Donatella Della Porta
European University Institute
Donatella Della Porta
European University Institute
Sidney Tarrow
Cornell University

Abstract

The paper focuses attention on a poorly understood dynamic aspect of contentious politics: the interaction between the diffusion of new forms of protest behavior and the diffusion of police practices. It addresses this issue by giving specific attention to “double diffusion”: the interactions between innovative protester behavior and police responses. Different causal mechanisms of diffusions are mapped looking in particular at changes in protester/police interaction surrounding transnational countersummits organized around international events like the WTO Millenium Round in Seattle, G-8 and G-20 meetings, and conferences of the World Bank and the IMF, or the EU. We will identify three main mechanisms of protester diffusion -- promotion, adaptation and theorization and three main mechanisms of police response -- promotion and training, strategizing, and generalization The paper is structured as follows.
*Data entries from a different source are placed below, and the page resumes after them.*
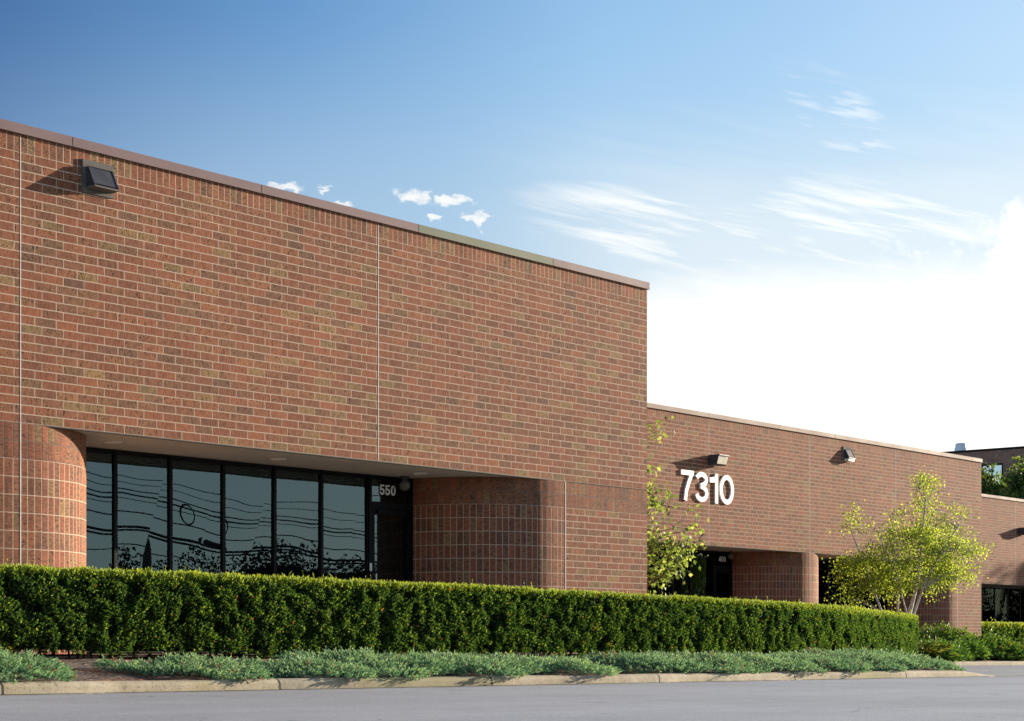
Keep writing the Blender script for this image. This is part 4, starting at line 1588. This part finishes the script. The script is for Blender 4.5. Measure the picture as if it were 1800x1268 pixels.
# ------------------------------------------------------------------ what the glass mirrors: poles, cables and trees across the road
pl = empty('utility_pole', (53.3, -26.0, -0.66), 'brown wooden utility pole across the road, mirrored in the windows', 'utility pole')
b = MB()
b.tube([(53.3, -26.0, -0.8), (53.28, -26, 5), (53.25, -26, 11.0)], [0.20, 0.17, 0.13], 12)
b.build('pole', M['pole'], pl, True)
b = MB()
b.box(52.2, 54.3, -26.28, -26.16, 9.6, 9.72)
b.build('crossarm', M['pole'], pl)
pl = empty('utility_pole', (92.0, -27.0, -0.8), 'second wooden utility pole further along the road', 'utility pole')
b = MB()
b.tube([(92, -27.0, -1.0), (92, -27, 5), (92, -27, 10.6)], [0.19, 0.16, 0.13], 12)
b.build('pole', M['pole'], pl, True)
# (height at x=51.6, height at x=69, radius)
GW = 'cables strung along the road'
for k, (za, zb, r) in enumerate([(7.33, 6.60, 0.022), (7.05, 6.2, 0.018), (6.75, 5.70, 0.030), (6.55, 5.50, 0.040), (6.35, 5.3, 0.020), (5.85, 4.65, 0.032),
                                 (5.15, 4.15, 0.065), (5.0, 3.98, 0.05), (4.26, 3.75, 0.028)]):
    b = MB()
    pts = []
    for x in np.linspace(20, 125, 60):
        sl_ = (zb - za) / 17.4
        z = za + sl_ * (x - 51.6) + 0.0028 * (x - 51.6) * (x - 69) + 0.03 * math.sin(x * 0.9 + k)
        pts.append((x, -26.0 - 0.03 * k, max(z, 2.6)))
    b.tube(pts, r, 6)
    tag(b.build('utility_cable', M['wire']), 'black cable strung between the poles across the road', 'cable', GW)
for x, z in ((57.6, 5.75), (60.0, 5.55)):
    b = MB()
    for q in (0.40, 0.44):
        b.tube([(x + q * math.cos(a), -26.3 - q * 0.2, z + q * math.sin(a)) for a in np.linspace(0, 2 * math.pi, 25)], 0.02, 6)
    tag(b.build('cable_coil', M['wire']), 'round coil of spare cable hung on the lines across the road', 'cable coil', 'coils of spare cable')
b = MB()
b.tube([(58.2, -26.3, 4.75), (58.4, -26.3, 4.72), (60.4, -26.3, 4.52), (60.6, -26.3, 4.5)], [0.06, 0.16, 0.16, 0.06], 10)
tag(b.build('splice_case', M['wire']), 'fat black splice case on the lowest cable across the road', 'splice case')

Ps, Ts = [], []
for x in np.concatenate([np.arange(85, 215, 2.2), np.arange(20, 560, 4.2)]):
    y = -88 + 14 * math.sin(x * 0.11) + random.uniform(-5, 5)
    if x < 175:
        h = 7.4 + 1.9 * math.sin(x * 0.23) + random.uniform(-1.2, 1.6)
    else:
        h = 21.0 + 3.5 * math.sin(x * 0.09) + random.uniform(-2, 3)
    r = random.uniform(2.2, 3.6)
    n = 1300
    d = unit(rng.normal(size=(n, 3)))
    q = rng.uniform(0.2, 1, n) ** 0.5
    P = np.column_stack([x + d[:, 0] * r * q, y + d[:, 1] * r * q, -1 + h * 0.5 + d[:, 2] * h * 0.52 * q])
    Ps.append(P)
    m = 1500
    hb = (7.2 if x < 175 else 16.0) * random.uniform(0.78, 1.05)
    Ps.append(np.column_stack([x + rng.normal(0, 1.8, m), y + rng.normal(0, 0.9, m), -1 + hb * rng.uniform(0, 1, m) ** 0.8]))
P = np.concatenate(Ps)
n = len(P)
V = leaf_geo(P, rng.normal(size=(n, 3)), rng.normal(size=(n, 3)), np.where(P[:, 2] < 5.6, 1.9, 1.0) * rng.uniform(0.25, 0.5, n), np.where(P[:, 2] < 5.6, 2.4, 1.0) * rng.uniform(0.2, 0.35, n))
tag(foliage('woodland', V, rng.uniform(0, 0.8, n), M['woodleaf']), kind='stuff')
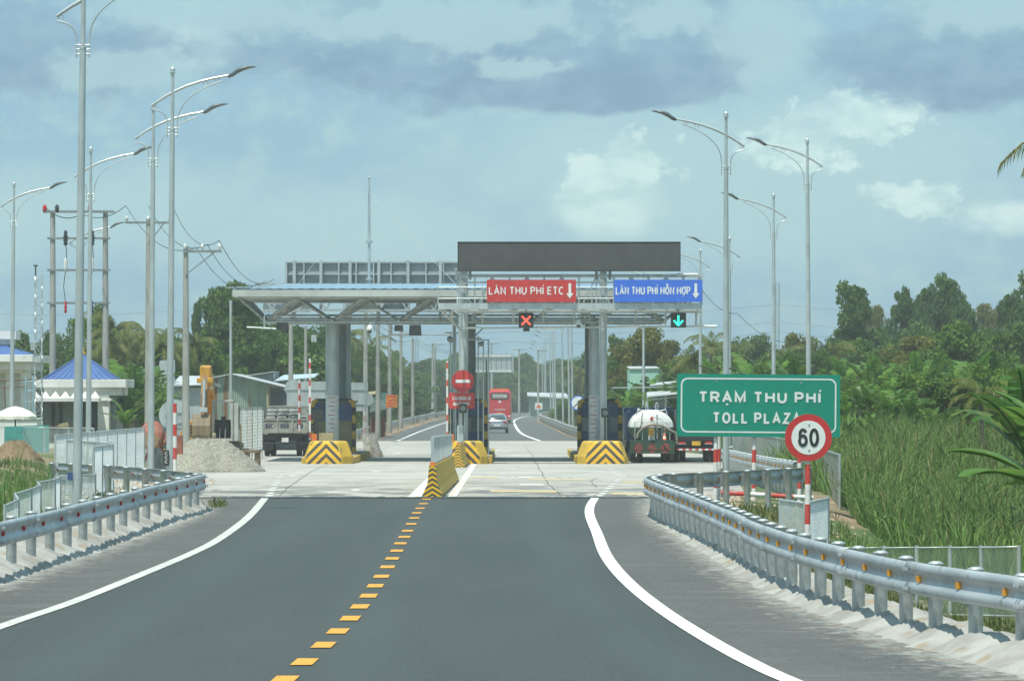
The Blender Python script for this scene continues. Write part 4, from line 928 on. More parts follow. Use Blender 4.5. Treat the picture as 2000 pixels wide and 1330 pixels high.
# front gantry
Y = 182; gy = 182
gan = thing('sign_gantry', 'galvanised truss gantry with railed walkway carrying the lane signs', 'gantry', (WX(905, Y), Y, roadz(Y)))
ga, gb2 = WX(893, Y), WX(1370, Y); z0, z1 = WZ(608, Y), WZ(538, Y)
for y in (182.35, 183.35):
    mb = MB()
    for z in (z0, z1): mb.bar((ga, y, z), (gb2, y, z), .12)
    mb.bar((ga, y, WZ(551, Y)), (gb2, y, WZ(551, Y)), .06)
    n = 14
    for i in range(n + 1):
        xa = lerp(ga, gb2, i / n); mb.bar((xa, y, z0), (xa, y, z1), .07)
        if i < n: xb = lerp(ga, gb2, (i + 1) / n); mb.bar((xa, y, z0 if i % 2 else z1), (xb, y, z1 if i % 2 else z0), .055)
    put(mb, 'truss', M['galv'], gan)
mb = MB()
for i in range(8): xa = lerp(ga, gb2, i / 7); mb.bar((xa, 182.35, z0), (xa, 183.35, z0), .06).bar((xa, 182.35, z1), (xa, 183.35, z1), .06)
put(mb, 'cross_tie', M['galv'], gan)
for px, r_ in ((905, .21), (1178, .17)): xx = WX(px, 183.9); put(MB().cyl(xx, 183.9, roadz(184), z1 + .35, r_, None, 20).cyl(xx, 183.9, z1 + .3, z1 + .36, r_ * 2.0, None, 12), 'post', M['galv'], gan)
wa, wb, wz = WX(856, 181.4), WX(1370, 181.4), WZ(597, 181.4)
put(MB().box(wa, wb, 180.9, 182.2, wz - .12, wz).box(wa, wb, 180.88, 180.9, wz - .17, wz + .10), 'walkway', M['galv'], gan)
mb = MB()
for z in (WZ(561, 181), WZ(583, 181)): mb.tube([(wa, 180.95, z), (wb, 180.95, z)], .028, 6).tube([(wa, 182.2, z), (wa, 180.95, z)], .028, 6)
for i in range(13): xx = lerp(wa, wb, i / 12); mb.tube([(xx, 180.95, wz), (xx, 180.95, WZ(560, 181))], .03, 6)
put(mb, 'railing', M['galvb'], gan)
for i in range(9):
    xx = lerp(wa + .6, wb - .2, i / 8); put(MB().bar((xx, 181.0, wz - .15), (xx, 182.35, z0 - .55), .06).bar((xx, 182.35, z0), (xx, 182.35, z0 - .6), .07), 'bracket', M['galv'], gan)
put(MB().bar((wa + .1, 181.2, wz - .15), (WX(900, 182), 183.4, WZ(645, 182)), .08), 'knee_brace', M['galv'], gan)
put(MB().tube([(WX(895, Y), 182.3, WZ(641, Y)), (WX(1400, Y), 182.3, WZ(637, Y))], .035, 8), 'lower_pipe', M['galvb'], gan)
mb = MB()
for p0, p1, py in ((1205, 1250, 637), (1355, 1400, 637), (1050, 1098, 640), (1322, 1363, 536), (1320, 1362, 597), (902, 940, 640)): mb.tube([(WX(p0, Y), 182.1, WZ(py, Y)), (WX(p1, Y), 182.1, WZ(py, Y))], .05, 8)
put(mb, 'tube_light', M['white'], gan)
led = thing('led_board', 'long dark unlit LED message board on top of the gantry', 'display board', (WX(1111, 182), 182, WZ(528, 182)))
a, b, c, d = WX(895, 181.8), WX(1328, 181.8), WZ(528, 181.8), WZ(474, 181.8)
put(MB().box(a, b, 181.8, 182.1, c, d), 'screen', M['led'], led)
put(MB().box(a - .03, b + .03, 181.78, 182.12, d, d + .04).box(a - .03, b + .03, 181.78, 182.12, c - .04, c).box(a - .03, a, 181.78, 182.12, c, d).box(b, b + .03, 181.78, 182.12, c, d), 'frame', M['black'], led)
for px in (905, 1178):
    for q in (-.3, .3): put(MB().cbox((WX(px, 182.3) + q, 182.25, c - .2), (.12, .3, .4)), 'mounting_bracket', M['galvd'], led)

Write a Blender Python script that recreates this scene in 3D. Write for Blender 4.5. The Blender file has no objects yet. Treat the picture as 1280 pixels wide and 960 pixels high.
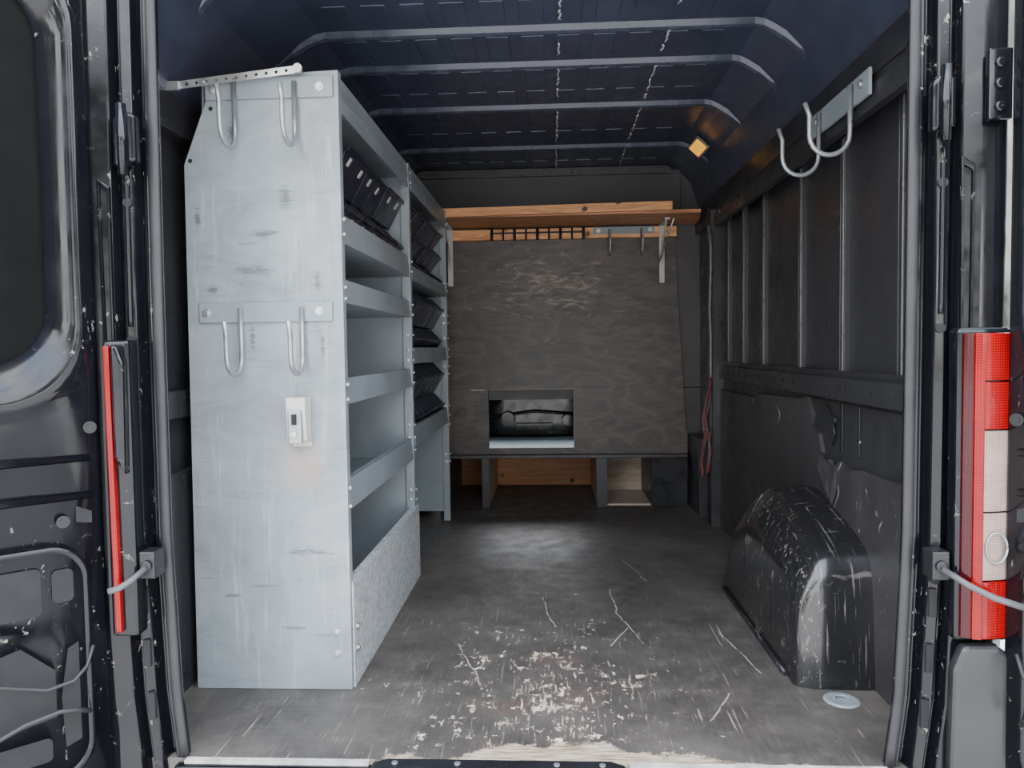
import bpy, bmesh, math, random
from mathutils import Vector, Matrix
random.seed(4)
C = bpy.context.scene.collection
S = bpy.types.NodeSocket

# ------------------------------------------------------------------ nodes
def N(nt, t, ins=None, **props):
    n = nt.nodes.new(t)
    for k, v in props.items(): setattr(n, k, v)
    for k, v in (ins or {}).items():
        if isinstance(v, S): nt.links.new(v, n.inputs[k])
        else: n.inputs[k].default_value = v
    return n
def ma(nt, op, a, b=0.0, clamp=False):
    n = N(nt, 'ShaderNodeMath', {0: a, 1: b}, operation=op); n.use_clamp = clamp
    return n.outputs[0]
def mr(nt, v, a, b, c=0.0, d=1.0):
    return N(nt, 'ShaderNodeMapRange', {0: v, 1: a, 2: b, 3: c, 4: d}).outputs[0]
def mix(nt, f, a, b):
    n = nt.nodes.new('ShaderNodeMix'); n.data_type = 'RGBA'
    for i, v in ((0, f), (6, a), (7, b)):
        if isinstance(v, S): nt.links.new(v, n.inputs[i])
        else: n.inputs[i].default_value = v if i == 0 else (v[0], v[1], v[2], 1)
    return n.outputs[2]
def noise(nt, vec, scale, detail=4, rough=.5, dist=0):
    return N(nt, 'ShaderNodeTexNoise', {'Vector': vec, 'Scale': scale, 'Detail': detail, 'Roughness': rough, 'Distortion': dist}).outputs[0]
def mapping(nt, vec, rot=(0, 0, 0), sc=(1, 1, 1), loc=(0, 0, 0)):
    return N(nt, 'ShaderNodeMapping', {'Vector': vec, 'Rotation': rot, 'Scale': sc, 'Location': loc}).outputs[0]
def base(name):
    m = bpy.data.materials.new(name); m.use_nodes = True
    nt = m.node_tree
    p = nt.nodes['Principled BSDF']
    oc = nt.nodes.new('ShaderNodeTexCoord').outputs['Object']
    return m, nt, p, oc
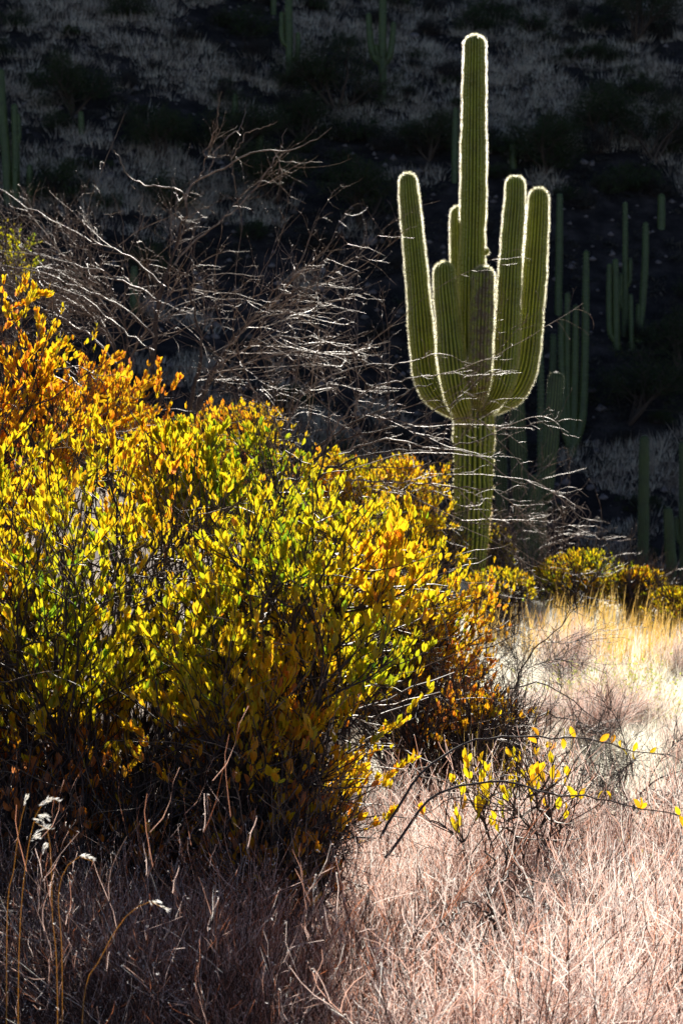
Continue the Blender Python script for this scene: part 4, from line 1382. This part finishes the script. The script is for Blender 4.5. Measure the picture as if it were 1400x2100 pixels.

After introducing our theoretical frame in Part One, begin in Part Two with two vignettes representing two turning points of the new protest repertoire in the United States and Europe – the Seattle and Genoa countersummits. We then turn in Part Three to a brief analysis of the evolving performances observed at countersummits, using Seattle and Genoa as our main data points. In Part Four, we turn to the mechanisms of diffusion we deduce from what followed. In Parts Five and Six, we examine the police practices that developed in response to these innovations and how these practices diffused. Finally, we suggest how interactive social learning occurred between police forces and transnational protesters during this period.